De plus, l’intervention d’équipes externes, aussi compétentes soient-elles, peut créer une fragilité si les partenariats ne sont pas renouvelés ou si le budget vient à manquer. Certains redoutent aussi un effet « performatif » : les élèves pourraient considérer ces journées comme un simple exercice institutionnel, sans réelle appropriation des messages. Enfin, l’absence d’un volet numérique sur le cyberharcèlement, omniprésent dans la vie quotidienne des jeunes, limite le spectre de sensibilisation aux seules interactions physiques.

Quel avenir pour la lutte contre le harcèlement en milieu scolaire ?
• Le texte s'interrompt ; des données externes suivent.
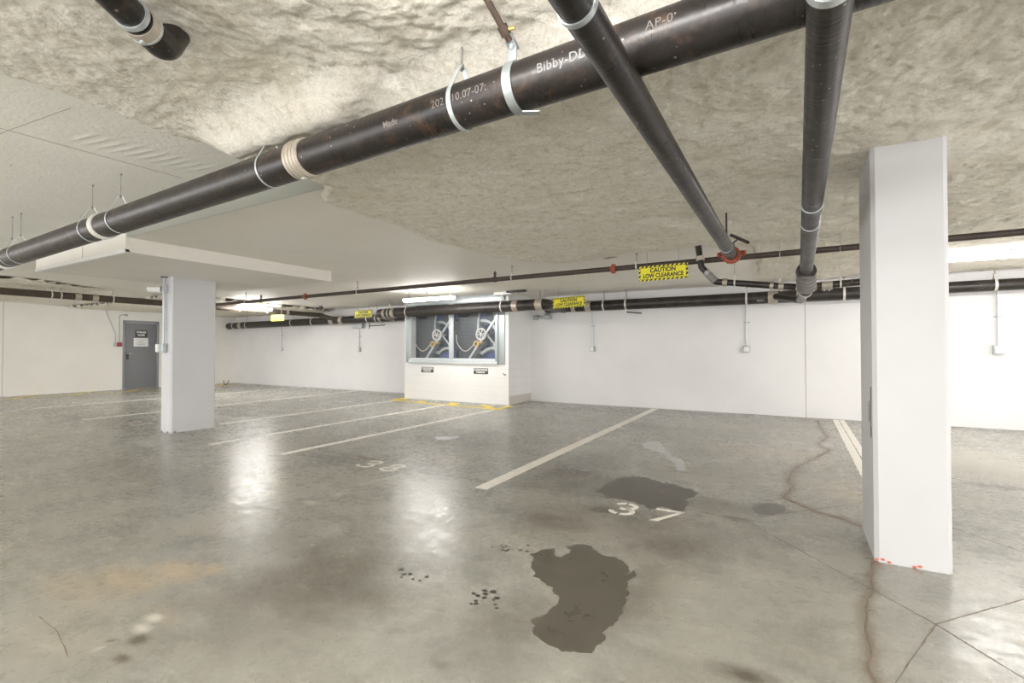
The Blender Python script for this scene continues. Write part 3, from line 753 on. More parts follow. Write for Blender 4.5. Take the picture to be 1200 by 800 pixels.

Au-delà de l’ESPA d’Andenne, de nombreux établissements wallons et flamands mettent en place des cellules bien-être ou des programmes similaires. Reste à savoir comment mesurer leurs effets concrets : le nombre de signalements, l’évolution du climat scolaire, le suivi psychologique des victimes ou encore le témoignage des enseignants. L’enjeu est d’inscrire ces démarches dans une feuille de route durable, avec des indicateurs de succès et une formation continue des équipes éducatives.
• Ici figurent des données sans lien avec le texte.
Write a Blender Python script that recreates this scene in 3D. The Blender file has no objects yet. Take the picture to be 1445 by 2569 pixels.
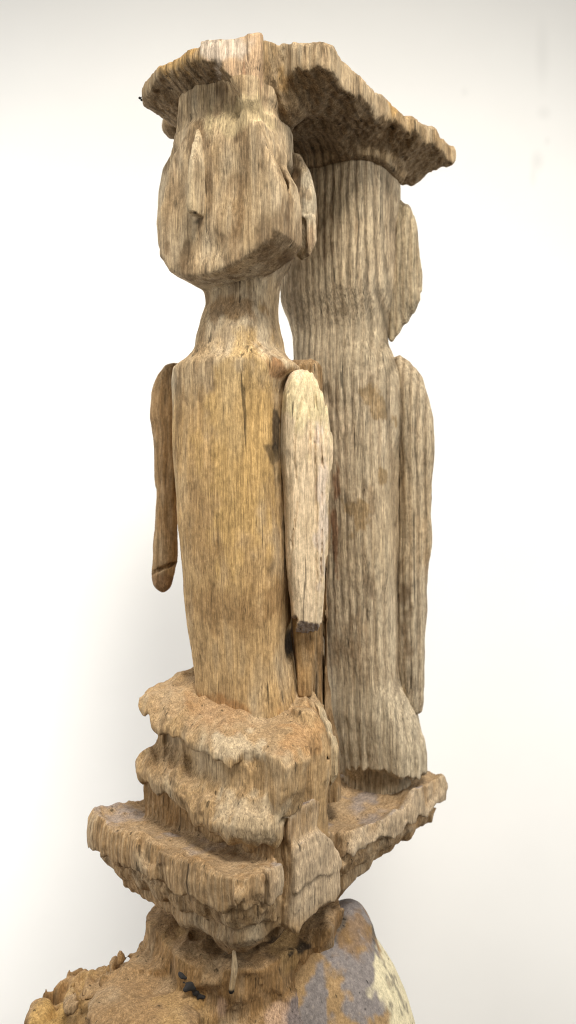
import bpy, math, random
import numpy as np

# ------------------------------------------------------------------ camera, light, exposure
C = bpy.context.scene.collection
SC = bpy.context.scene
S = 0.45                      # metres per modelling unit (the carving was measured in units)
F, D0 = 1855.4, 1.855         # focal length in photo pixels, camera distance in units
RNG = np.random.RandomState(7)

cam_d = bpy.data.cameras.new('camera'); cam = bpy.data.objects.new('camera', cam_d); C.objects.link(cam)
cam.location = (0, -D0*S, 0); cam.rotation_euler = (math.pi/2, 0, 0)
cam_d.sensor_fit = 'VERTICAL'; cam_d.sensor_height = 36.0; cam_d.sensor_width = 36.0; cam_d.lens = 26.0
cam_d.clip_start = 0.02; cam_d.clip_end = 100
cam_d.dof.use_dof = True; cam_d.dof.focus_distance = (D0-.16)*S; cam_d.dof.aperture_fstop = 4.0
SC.camera = cam

w = bpy.data.worlds.new('World'); SC.world = w; w.use_nodes = True
bg = w.node_tree.nodes['Background']; bg.inputs[0].default_value = (1.0, 0.965, 0.88, 1); bg.inputs[1].default_value = 0.31

def area(name, loc, target, size, power, col, size_y=None, spread=180):
    l = bpy.data.lights.new(name, 'AREA'); l.energy = power; l.color = col
    l.spread = math.radians(spread); l.shape = 'RECTANGLE'; l.size = size; l.size_y = size_y or size
    o = bpy.data.objects.new(name, l); C.objects.link(o); o.location = loc
    import mathutils
    o.rotation_euler = (mathutils.Vector(target)-mathutils.Vector(loc)).to_track_quat('-Z', 'Y').to_euler()
    return o
area('ceiling_light', (0.30, -1.05, 1.65), (0, -0.05, 0), 0.6, 13.0, (1.0, 0.955, 0.88), spread=84)
area('window_light', (1.35, -1.35, 0.95), (0, 0.1, -0.1), 0.45, 9.3, (1.0, 0.975, 0.94), spread=150)
area('fill_light', (-1.3, -1.6, 0.5), (0, 0.1, -0.1), 0.9, 5, (1.0, 0.97, 0.93))
area('wall_fill_light', (-1.05, 0.0, -0.18), (-0.15, 0.62, -0.18), 0.3, 12.0, (0.97, 0.985, 1.0), 1.9)  # two unseen lamps added only to brighten the wall
area('wall_fill_light', (1.05, 0.0, -0.18), (0.15, 0.62, -0.18), 0.3, 5.8, (0.97, 0.985, 1.0), 1.9)

SC.view_settings.view_transform = 'Standard'; SC.view_settings.look = 'None'
SC.view_settings.exposure = 0.0; SC.view_settings.gamma = 1.0
SC.cycles.max_bounces = 6; SC.cycles.filter_width = 1.1
SC.cycles.use_denoising = True; SC.cycles.denoising_prefilter = 'ACCURATE'; SC.cycles.denoising_input_passes = 'RGB_ALBEDO_NORMAL'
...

Par ailleurs, la question de l’extension de ces initiatives à toutes les filières et à l’ensemble des niveaux scolaires se pose. Comment impliquer systématiquement les élèves de 1re à 6e année, et pas seulement ceux destinés aux métiers de l’éducation ? Le renforcement du volet genre invite également à diversifier les approches : intégrer des ateliers sur le harcèlement en ligne, sur la pression entre pairs et sur les stéréotypes de genre pourrait enrichir le dispositif.

À terme, l’objectif est de bâtir un réseau d’écoles pilotes en Belgique francophone, échangeant leurs bonnes pratiques et évaluant leurs résultats. Le théâtre d’action a prouvé son efficacité pour éveiller les consciences, mais il doit être complété par des ressources psychologiques, un suivi régulier et une évaluation scientifique. Seule une démarche structurée, co-construite avec les élèves, les enseignants et les associations, permettra de faire reculer durablement le harcèlement à l’école et dans l’espace public.